Terlalu sering kita berpikir bahwa kepatuhan mencakup secara pasif mengikuti aturan atau perintah dari seorang pejabat yang lebih tinggi. Sesungguhnya, yang terbaik, kepatuhan adalah lambang iman kita menurut hikmat dan kuasa dari pejabat tertinggi, yaitu Allah. Ketika Abraham memperlihatkan kesetiaan dan kepatuhannya yang kuat kepada Allah, bahkan ketika diperintahkan untuk mengurbankan putranya, Allah menyelamatkan dia. Demikian juga, ketika kita memperlihatkan kesetiaan kita melalui kepatuhan, Allah akan pada akhirnya menyelamatkan kita.

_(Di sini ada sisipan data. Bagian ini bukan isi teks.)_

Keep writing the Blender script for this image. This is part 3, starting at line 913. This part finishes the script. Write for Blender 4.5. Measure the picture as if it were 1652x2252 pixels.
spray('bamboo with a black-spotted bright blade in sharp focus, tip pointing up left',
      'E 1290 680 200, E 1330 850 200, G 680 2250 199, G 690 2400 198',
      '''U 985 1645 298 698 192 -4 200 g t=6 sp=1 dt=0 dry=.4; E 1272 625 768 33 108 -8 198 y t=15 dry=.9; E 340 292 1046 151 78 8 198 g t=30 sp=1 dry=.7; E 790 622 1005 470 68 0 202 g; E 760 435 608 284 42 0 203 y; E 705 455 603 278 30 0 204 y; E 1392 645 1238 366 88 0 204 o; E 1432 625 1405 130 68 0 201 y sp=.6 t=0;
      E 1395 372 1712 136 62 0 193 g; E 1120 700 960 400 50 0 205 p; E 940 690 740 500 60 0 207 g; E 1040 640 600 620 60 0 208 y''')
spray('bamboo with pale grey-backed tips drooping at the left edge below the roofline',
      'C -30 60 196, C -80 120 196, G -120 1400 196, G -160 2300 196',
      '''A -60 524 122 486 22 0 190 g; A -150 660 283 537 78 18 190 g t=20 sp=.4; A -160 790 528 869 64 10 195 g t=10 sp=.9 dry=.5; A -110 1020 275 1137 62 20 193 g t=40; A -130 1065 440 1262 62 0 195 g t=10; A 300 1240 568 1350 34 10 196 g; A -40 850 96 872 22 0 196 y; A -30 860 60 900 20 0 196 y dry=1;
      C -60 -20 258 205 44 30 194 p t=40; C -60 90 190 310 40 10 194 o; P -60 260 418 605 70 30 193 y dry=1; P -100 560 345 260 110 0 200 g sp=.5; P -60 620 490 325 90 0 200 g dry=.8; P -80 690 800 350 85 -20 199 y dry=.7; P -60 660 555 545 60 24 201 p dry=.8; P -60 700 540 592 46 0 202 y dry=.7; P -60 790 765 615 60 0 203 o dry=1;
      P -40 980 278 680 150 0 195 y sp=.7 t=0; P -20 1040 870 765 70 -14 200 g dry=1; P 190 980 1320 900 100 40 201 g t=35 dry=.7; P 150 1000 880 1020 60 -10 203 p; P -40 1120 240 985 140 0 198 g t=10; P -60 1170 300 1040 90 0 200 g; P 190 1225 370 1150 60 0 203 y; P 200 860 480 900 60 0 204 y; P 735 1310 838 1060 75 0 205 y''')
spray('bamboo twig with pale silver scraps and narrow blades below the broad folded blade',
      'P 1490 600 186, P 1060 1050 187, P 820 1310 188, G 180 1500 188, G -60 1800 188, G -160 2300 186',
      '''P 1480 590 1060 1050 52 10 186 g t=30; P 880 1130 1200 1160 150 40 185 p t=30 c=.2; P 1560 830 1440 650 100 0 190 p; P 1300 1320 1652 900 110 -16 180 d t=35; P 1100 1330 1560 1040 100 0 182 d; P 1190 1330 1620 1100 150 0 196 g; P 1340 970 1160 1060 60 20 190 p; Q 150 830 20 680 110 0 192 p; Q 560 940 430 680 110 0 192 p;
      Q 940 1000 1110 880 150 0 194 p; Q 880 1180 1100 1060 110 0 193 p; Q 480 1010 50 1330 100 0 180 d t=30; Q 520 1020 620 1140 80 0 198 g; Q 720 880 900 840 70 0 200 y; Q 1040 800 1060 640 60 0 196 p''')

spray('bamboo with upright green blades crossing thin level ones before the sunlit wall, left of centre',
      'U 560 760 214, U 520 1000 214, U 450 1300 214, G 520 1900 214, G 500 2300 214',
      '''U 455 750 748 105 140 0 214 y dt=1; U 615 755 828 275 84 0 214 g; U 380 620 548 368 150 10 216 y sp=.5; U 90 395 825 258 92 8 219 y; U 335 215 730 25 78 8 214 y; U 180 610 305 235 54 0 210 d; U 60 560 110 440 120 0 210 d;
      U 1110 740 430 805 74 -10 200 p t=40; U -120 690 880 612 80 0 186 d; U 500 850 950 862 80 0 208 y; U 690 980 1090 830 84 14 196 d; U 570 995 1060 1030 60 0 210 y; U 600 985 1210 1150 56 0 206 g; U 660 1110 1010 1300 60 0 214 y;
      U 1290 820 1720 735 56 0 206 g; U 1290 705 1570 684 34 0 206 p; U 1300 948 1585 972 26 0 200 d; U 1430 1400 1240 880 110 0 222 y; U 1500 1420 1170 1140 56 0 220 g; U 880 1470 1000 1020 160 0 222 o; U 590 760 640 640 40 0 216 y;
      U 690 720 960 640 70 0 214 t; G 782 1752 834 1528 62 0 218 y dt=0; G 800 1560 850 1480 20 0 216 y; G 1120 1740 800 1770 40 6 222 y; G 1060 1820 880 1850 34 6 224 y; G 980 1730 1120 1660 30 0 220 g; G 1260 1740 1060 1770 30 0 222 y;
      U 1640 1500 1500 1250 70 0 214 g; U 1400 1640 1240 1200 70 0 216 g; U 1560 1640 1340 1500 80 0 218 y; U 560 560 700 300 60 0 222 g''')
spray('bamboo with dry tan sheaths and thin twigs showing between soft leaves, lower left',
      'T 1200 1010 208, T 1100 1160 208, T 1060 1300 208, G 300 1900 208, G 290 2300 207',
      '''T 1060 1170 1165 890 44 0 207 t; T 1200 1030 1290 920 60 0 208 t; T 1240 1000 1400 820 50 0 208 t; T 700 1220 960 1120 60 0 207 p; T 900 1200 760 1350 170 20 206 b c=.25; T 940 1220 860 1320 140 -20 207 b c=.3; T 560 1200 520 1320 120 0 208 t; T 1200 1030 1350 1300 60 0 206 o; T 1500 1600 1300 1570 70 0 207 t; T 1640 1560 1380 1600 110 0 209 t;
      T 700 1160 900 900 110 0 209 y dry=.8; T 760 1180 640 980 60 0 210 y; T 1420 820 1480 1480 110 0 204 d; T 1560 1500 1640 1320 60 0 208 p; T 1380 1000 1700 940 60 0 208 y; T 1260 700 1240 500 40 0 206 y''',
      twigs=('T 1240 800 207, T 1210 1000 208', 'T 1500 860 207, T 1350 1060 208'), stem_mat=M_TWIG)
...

Mereka yang hanya bersandar pada diri mereka sendiri dan hanya mengikuti hasrat serta kecenderungan diri mereka sendiri sedemikian dibatasi bila dibandingkan dengan mereka yang mengikuti Allah dan menerima wawasan, kuasa, dan karunia-Nya. Telah dikatakan bahwa seseorang yang mementingkan diri tidak berkontribusi banyak.” Kepatuhan yang kuat dan proaktif tidaklah lemah atau pasif sama sekali. Itu adalah sarana yang melaluinya kita menyatakan iman kita kepada Allah dan menjadikan diri kita memenuhi syarat untuk menerima kuasa surga. Kepatuhan adalah sebuah pilihan. Itu adalah pilihan antara pengetahuan dan kekuatan kita yang terbatas serta kebijaksanaan serta kemahakuasaan Allah yang tidak terbatas. Menurut pelajaran yang kakek saya berikan kepada saya, adalah sebuah pilihan untuk merasakan bisikan rohani Roh dan untuk mengikuti arahan sang pengendali.

Semoga kita menjadi ahli waris dalam pernjanjian dan benih keturunan Abraham melalui kesetiaan dan dengan menerima tata cara-tata cara dari Injil yang dipulihkan. Saya menjanjikan kepada Anda bahwa berkat-berkat kehidupan kekal tersedia bagi setiap orang yang setia dan patuh. Dalam nama Yesus Kristus, amin.